» **Request**
Pull out from the material below all lines with "this".

» **Excerpted data**
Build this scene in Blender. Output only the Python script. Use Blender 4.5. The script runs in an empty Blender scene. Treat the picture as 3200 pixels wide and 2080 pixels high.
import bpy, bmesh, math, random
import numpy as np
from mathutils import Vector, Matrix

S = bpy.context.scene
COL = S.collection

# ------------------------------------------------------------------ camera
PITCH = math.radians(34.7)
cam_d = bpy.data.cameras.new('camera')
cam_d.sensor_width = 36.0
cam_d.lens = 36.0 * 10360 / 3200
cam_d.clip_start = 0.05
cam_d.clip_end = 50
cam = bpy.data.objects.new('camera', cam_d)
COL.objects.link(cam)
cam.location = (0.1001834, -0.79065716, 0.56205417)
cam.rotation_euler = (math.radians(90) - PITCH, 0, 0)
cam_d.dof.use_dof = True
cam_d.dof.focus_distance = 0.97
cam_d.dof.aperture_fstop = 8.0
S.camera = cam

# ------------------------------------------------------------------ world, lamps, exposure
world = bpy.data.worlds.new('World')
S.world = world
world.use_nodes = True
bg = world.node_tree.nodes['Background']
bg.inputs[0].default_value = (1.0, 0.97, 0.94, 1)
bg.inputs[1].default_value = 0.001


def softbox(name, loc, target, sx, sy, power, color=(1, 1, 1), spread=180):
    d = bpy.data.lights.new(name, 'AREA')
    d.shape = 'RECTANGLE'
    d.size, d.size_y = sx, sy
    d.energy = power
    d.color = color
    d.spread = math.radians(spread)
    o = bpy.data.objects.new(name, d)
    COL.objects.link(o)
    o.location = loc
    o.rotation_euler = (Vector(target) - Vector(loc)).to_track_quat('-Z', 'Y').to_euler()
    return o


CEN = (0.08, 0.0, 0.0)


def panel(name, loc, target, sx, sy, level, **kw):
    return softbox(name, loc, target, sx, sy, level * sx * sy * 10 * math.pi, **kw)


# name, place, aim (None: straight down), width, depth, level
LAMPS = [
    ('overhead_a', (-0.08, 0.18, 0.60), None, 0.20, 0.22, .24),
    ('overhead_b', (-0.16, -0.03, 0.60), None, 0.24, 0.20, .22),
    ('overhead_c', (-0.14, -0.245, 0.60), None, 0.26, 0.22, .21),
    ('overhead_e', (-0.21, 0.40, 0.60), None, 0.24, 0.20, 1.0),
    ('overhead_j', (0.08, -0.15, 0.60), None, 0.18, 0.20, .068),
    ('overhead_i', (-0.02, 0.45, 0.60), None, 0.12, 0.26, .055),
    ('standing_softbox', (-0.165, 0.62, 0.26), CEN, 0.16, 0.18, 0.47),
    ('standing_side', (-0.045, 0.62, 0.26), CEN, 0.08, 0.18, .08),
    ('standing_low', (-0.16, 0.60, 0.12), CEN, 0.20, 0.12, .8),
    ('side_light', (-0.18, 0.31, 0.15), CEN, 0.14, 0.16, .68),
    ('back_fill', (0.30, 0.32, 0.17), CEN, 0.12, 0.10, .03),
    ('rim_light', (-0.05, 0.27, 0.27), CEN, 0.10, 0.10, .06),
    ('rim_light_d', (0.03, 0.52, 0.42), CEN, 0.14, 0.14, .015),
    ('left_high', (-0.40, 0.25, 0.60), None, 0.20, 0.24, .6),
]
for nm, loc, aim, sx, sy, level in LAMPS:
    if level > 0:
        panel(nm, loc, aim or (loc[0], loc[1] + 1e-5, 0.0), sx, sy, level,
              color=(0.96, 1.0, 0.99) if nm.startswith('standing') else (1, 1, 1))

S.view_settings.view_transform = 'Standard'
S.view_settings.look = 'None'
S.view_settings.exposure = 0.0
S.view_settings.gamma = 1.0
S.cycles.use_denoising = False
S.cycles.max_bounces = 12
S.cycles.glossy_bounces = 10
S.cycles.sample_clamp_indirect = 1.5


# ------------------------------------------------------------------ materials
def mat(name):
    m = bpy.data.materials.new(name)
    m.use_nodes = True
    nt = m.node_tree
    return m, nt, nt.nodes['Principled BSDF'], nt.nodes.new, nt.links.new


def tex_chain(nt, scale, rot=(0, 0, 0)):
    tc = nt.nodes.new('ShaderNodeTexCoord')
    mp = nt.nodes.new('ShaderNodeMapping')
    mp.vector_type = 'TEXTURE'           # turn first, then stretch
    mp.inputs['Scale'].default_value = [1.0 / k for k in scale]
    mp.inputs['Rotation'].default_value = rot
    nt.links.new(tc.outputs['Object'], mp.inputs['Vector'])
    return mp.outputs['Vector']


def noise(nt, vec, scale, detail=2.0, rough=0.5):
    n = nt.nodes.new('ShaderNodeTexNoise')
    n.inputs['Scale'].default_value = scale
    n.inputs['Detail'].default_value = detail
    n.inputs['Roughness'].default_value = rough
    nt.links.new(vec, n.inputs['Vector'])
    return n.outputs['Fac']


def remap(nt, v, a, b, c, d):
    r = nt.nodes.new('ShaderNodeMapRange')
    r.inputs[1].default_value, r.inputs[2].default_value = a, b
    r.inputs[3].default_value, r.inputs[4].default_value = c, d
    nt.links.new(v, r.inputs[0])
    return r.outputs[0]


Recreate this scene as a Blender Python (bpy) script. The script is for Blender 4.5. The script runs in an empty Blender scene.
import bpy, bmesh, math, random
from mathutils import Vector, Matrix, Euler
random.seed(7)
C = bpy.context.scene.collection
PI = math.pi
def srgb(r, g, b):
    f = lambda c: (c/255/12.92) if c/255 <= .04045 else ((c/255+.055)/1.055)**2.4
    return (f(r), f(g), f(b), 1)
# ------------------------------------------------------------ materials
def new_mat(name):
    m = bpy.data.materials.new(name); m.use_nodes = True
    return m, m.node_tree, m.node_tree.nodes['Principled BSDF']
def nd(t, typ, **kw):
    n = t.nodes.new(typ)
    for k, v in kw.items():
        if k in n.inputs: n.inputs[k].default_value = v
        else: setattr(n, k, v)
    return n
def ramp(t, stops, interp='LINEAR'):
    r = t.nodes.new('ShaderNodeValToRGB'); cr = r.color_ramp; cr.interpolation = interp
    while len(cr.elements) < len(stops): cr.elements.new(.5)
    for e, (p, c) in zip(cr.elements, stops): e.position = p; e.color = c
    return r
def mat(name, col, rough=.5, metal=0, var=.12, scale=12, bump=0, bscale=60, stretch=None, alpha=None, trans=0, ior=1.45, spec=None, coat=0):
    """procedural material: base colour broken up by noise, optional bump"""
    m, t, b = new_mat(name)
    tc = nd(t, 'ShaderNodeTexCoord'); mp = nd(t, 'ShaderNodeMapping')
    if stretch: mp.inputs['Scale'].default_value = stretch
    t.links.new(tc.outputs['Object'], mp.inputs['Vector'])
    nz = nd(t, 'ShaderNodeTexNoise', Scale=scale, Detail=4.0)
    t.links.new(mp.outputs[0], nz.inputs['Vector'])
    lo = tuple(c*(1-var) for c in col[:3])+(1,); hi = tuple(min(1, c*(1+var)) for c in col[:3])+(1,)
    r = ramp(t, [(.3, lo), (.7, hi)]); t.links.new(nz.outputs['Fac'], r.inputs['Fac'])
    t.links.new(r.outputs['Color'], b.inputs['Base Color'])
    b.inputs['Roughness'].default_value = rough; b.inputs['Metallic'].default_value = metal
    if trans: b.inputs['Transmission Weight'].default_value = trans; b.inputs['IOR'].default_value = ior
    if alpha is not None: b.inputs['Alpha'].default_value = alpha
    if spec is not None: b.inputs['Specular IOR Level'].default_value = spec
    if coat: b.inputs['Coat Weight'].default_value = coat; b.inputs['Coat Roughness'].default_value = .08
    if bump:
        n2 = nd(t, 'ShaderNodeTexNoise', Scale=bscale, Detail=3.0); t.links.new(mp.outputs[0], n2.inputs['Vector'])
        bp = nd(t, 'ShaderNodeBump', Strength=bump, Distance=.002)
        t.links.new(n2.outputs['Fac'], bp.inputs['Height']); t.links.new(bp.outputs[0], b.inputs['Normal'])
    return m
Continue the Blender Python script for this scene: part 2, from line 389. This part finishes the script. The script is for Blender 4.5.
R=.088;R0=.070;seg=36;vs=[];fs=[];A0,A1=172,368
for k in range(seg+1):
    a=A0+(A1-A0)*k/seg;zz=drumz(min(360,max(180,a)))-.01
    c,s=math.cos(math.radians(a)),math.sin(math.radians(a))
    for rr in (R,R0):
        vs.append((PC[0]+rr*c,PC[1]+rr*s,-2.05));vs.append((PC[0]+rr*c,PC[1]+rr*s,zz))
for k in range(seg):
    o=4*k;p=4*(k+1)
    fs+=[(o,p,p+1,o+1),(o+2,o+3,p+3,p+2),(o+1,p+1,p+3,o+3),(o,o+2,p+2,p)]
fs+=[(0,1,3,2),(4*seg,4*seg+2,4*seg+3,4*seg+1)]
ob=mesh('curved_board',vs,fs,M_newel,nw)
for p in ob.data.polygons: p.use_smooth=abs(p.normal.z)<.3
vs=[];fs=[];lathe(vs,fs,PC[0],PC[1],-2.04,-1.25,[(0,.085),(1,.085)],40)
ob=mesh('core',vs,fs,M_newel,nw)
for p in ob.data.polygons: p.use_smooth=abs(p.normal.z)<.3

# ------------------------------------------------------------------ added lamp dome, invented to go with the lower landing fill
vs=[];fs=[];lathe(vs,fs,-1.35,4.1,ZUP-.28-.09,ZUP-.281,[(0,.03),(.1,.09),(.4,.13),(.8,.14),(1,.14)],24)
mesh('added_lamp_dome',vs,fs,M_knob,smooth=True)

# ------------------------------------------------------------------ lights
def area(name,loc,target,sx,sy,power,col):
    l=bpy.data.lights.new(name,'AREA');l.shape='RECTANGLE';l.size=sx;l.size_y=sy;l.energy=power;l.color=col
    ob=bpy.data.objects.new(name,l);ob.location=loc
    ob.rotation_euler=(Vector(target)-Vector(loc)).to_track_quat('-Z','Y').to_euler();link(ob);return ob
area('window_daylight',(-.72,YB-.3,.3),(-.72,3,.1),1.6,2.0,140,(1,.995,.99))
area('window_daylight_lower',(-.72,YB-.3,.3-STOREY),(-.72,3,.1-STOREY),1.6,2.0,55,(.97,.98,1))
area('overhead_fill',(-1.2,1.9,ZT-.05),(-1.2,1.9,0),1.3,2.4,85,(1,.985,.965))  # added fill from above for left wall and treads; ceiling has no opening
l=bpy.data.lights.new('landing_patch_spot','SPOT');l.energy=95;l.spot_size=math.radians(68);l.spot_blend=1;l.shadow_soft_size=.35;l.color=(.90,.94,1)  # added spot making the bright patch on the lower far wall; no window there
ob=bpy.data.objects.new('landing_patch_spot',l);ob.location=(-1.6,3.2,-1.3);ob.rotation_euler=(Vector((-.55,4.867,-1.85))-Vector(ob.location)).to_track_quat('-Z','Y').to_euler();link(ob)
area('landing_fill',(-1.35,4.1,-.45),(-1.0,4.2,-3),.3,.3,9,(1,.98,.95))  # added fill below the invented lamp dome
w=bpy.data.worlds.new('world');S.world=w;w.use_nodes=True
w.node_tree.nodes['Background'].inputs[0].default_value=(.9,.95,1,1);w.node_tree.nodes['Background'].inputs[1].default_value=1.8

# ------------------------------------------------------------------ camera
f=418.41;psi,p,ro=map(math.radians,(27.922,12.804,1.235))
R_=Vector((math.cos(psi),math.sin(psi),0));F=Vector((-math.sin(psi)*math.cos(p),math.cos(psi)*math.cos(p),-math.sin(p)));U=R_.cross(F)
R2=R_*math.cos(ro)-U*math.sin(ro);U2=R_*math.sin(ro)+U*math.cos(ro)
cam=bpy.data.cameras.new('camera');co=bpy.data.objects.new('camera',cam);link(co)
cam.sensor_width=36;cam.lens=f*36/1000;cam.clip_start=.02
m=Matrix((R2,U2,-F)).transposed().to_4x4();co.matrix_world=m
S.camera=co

» **Answer for the task**
Build this scene in Blender. Output only the Python script. Use Blender 4.5. The script runs in an empty Blender scene. Treat the picture as 3200 pixels wide and 2080 pixels high.
Recreate this scene as a Blender Python (bpy) script. The script is for Blender 4.5. The script runs in an empty Blender scene.
Continue the Blender Python script for this scene: part 2, from line 389. This part finishes the script. The script is for Blender 4.5.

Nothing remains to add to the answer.